FJ : Pour la question des conseils que tu pouvais adresser à nos étudiants, il semble que tu les invitais justement à ne pas se laisser avoir par les dernières nouveautés ?
KS : Ça n’a aucune importance, oui. Cela dépend où tu te situes. J’ai vraiment parlé en termes artistiques. Si tu es en agence de design et que la demande est une vidéo ou photo réaliste, on va attendre de toi que tu connaisses le dernier outil et, probablement que tu aies utilisé le meilleur outil dans cette optique-là.

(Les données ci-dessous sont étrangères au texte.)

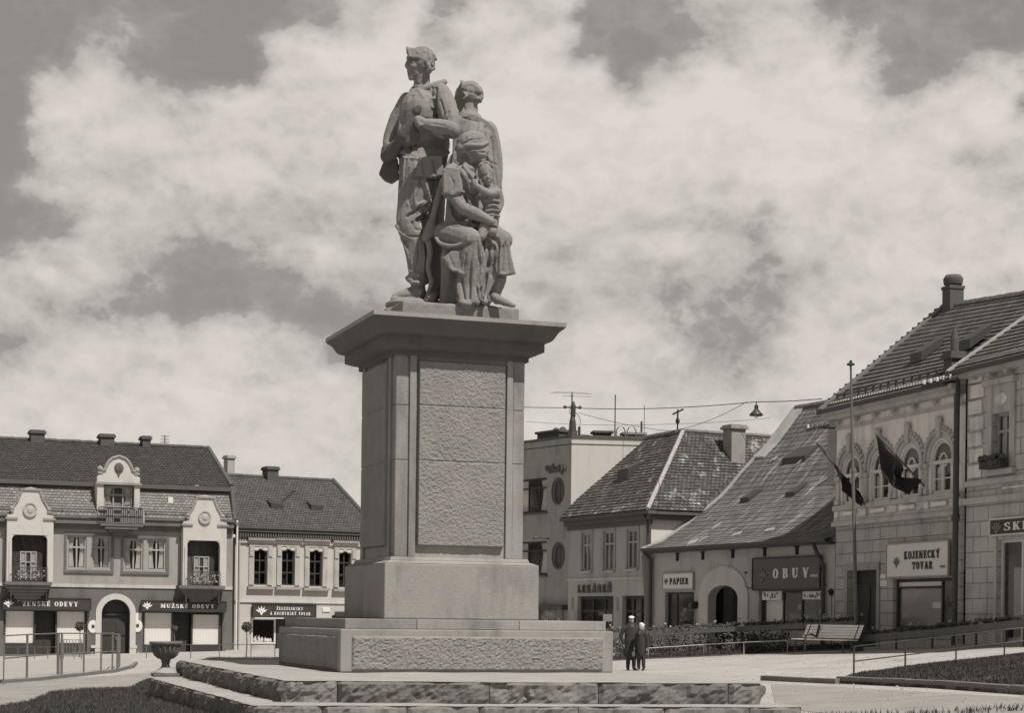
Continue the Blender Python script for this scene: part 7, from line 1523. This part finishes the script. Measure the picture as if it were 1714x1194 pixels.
std_tree(412, 1103, 1050, 8, 'ball-headed rose tree in front of the pale house, left of its shop window')
std_tree(291, 1098, 1053, 5, 'thin rose tree between the two white blinds of the clothes shop, behind the urn')
std_tree(1162, 1092, 1014, 6, 'rose tree in front of the stationery shop window')
std_tree(1177, 1091, 999, 5, 'taller loose rose tree just left of the low house archway')
std_tree(1260, 1089, 1012, 6, 'rose tree standing between the archway and the OBUV sign')
std_tree(1391, 1086, 992, 5, 'slim rose tree under the right end of the OBUV sign')
# urn on the step corner
q = P(277, 1132, 40.6); q.z = ZB1 - .003
e0 = empty('stone_urn', q, .3, 'dark stone goblet urn with ribbed bowl on the left corner of the lower step', 'urn')
b = MB(); b.box(-.29, .29, -.29, .29, 0, .07); b.build('base', M_['urn_stone'], e0, bevel=.01)
b = MB(); b.lathe([(.27, .071), (.25, .1), (.17, .16), (.11, .2)], 20); b.build('foot', M_['slab_stone'], e0, smooth=True)
b = MB(); b.lathe([(.11, .2), (.085, .25), (.085, .3), (.11, .32), (.09, .34), (.12, .38), (.22, .46), (.285, .58), (.3, .7), (.355, .715), (.37, .745), (.36, .775), (.30, .77), (.27, .68), (.0, .66)], 24); o = b.build('bowl', M_['urn_stone'], e0, smooth=True)
b = MB(); 
for k in range(18): a = k * math.pi / 9; c, s = math.cos(a), math.sin(a); b.tube([(c * .16, s * .16, .40), (c * .245, s * .245, .48), (c * .30, s * .30, .6), (c * .312, s * .312, .69)], [.012, .02, .022, .014], 5)
b.build('rib', M_['urn_stone'], o, smooth=True)
# railing on the left pavement island
def rail_thing(name, label, cat, posts, rails, r, m, mr=None, h=None):
    """posts: (px, y_top, y_bottom, radius); rails: fractions of post height"""
    base = [G(p[0], p[2], .1 if name == 'street_railing' else .0) for p in posts]; tops = [EYE + ray(p[0], p[1]).z * g_.y for p, g_ in zip(posts, base)]
    e0 = empty(name, base[0], 0, label, cat, 'low railings on the pavements' if name == 'pavement_railing' else None); o_ = base[0]
    for p, g_, t in zip(posts, base, tops): b = MB(); b.tube([g_ - o_ - Vector((0, 0, .1)), Vector((g_.x, g_.y, t)) - o_], p[3], 8); b.build('post', M_[m], e0)
    for fr_ in rails: b = MB(); b.tube([Vector((g_.x, g_.y, g_.z + (t - g_.z) * fr_)) - o_ for g_, t in zip(base, tops)], r, 6); b.build('rail', M_[mr or m], e0)
    return e0
rail_thing('street_railing', 'tubular steel railing bending round the corner of the left pavement island', 'railing', [(6, 1065, 1141, .02), (45, 1063, 1136, .035), (97, 1061, 1130, .045), (103, 1061, 1130, .04), (140, 1061, 1126, .03), (169, 1061, 1124, .03), (188, 1061, 1122, .03), (197, 1063, 1121, .05), (200, 1064, 1117, .03)], [1.0, .5], .022, 'metal_grey')
rail_thing('low_fence', 'thin low iron fence along the edge of the right-hand lawn', 'fence', [(1429, 1082, 1136, .022), (1515, 1073, 1124, .022), (1600, 1063, 1112, .022), (1681, 1054, 1102, .022), (1765, 1045, 1092, .022)], [.52, .98], .016, 'metal_dark')
rail_thing('pavement_railing', 'faint low railing on the far pavement before the pale house', 'railing', [(x_, 1080, 1103, .02) for x_ in (245, 319, 367, 420, 460)], [1.0], .015, 'metal_grey')
rail_thing('pavement_railing', 'low far railing before the left clothes shop, seen through the steel railing', 'railing', [(x_, 1084, 1104, .02) for x_ in (-10, 30, 58, 80, 106, 124)], [1.0], .015, 'metal_grey')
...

Mais en général, il est plus intéressant de chercher à maîtriser bien l’outil que d’avoir touché au plus récent outil parce que, de toute façon, ce sont des compétences transférables. Tu risques de travailler superficiellement plein d’outils plutôt que d’avoir une maîtrise profonde d’un outil. Et peut-être aussi, d’essayer de varier de manière systématique un petit peu, d’explorer les outils de manière systématique. Parce que c’est ça, ce qui peut te distinguer finalement d’un utilisateur lambda. Parce que les outils, comme on l’a dit au tout début, sont tellement accessibles par leur usage du langage naturel que tout le monde en est utilisateur, mais tout le monde n’en est pas un utilisateur systématique. Et donc, je crois que c’est le fait de varier, par exemple, si l’on parle de l’IA générative, de varier systématiquement les manières dont tu l’utilises. Tu prends les mêmes formes. Tu mets le curseur toujours dix fois plus loin, tu vois comment ça change. Pour que tu commences à avoir une vraie compréhension, qui puisse faire de toi un usager expert plutôt qu’un usager qui sait taper un prompt et faire une image comme tout le monde.
FJ : Être à l’affût.
KS : Des solutions que tu n’auras pas cherchées. D’être vraiment ouvert à l’accident heureux et d’être prêt à repenser ton projet en fonction de ce que les plateformes te proposent. Ce que les modèles te proposent. C’est comme ça qu’a été produit le film de Paula Bracker que je trouve magnifique. C’est arrivé quand elle a lâché. C’était très difficile pour elle parce qu’elle était très systématique, donc elle a fait un vrai travail sur elle-même pour pouvoir laisser la préconception de son œuvre, pour prendre ce que lui donnait le médium.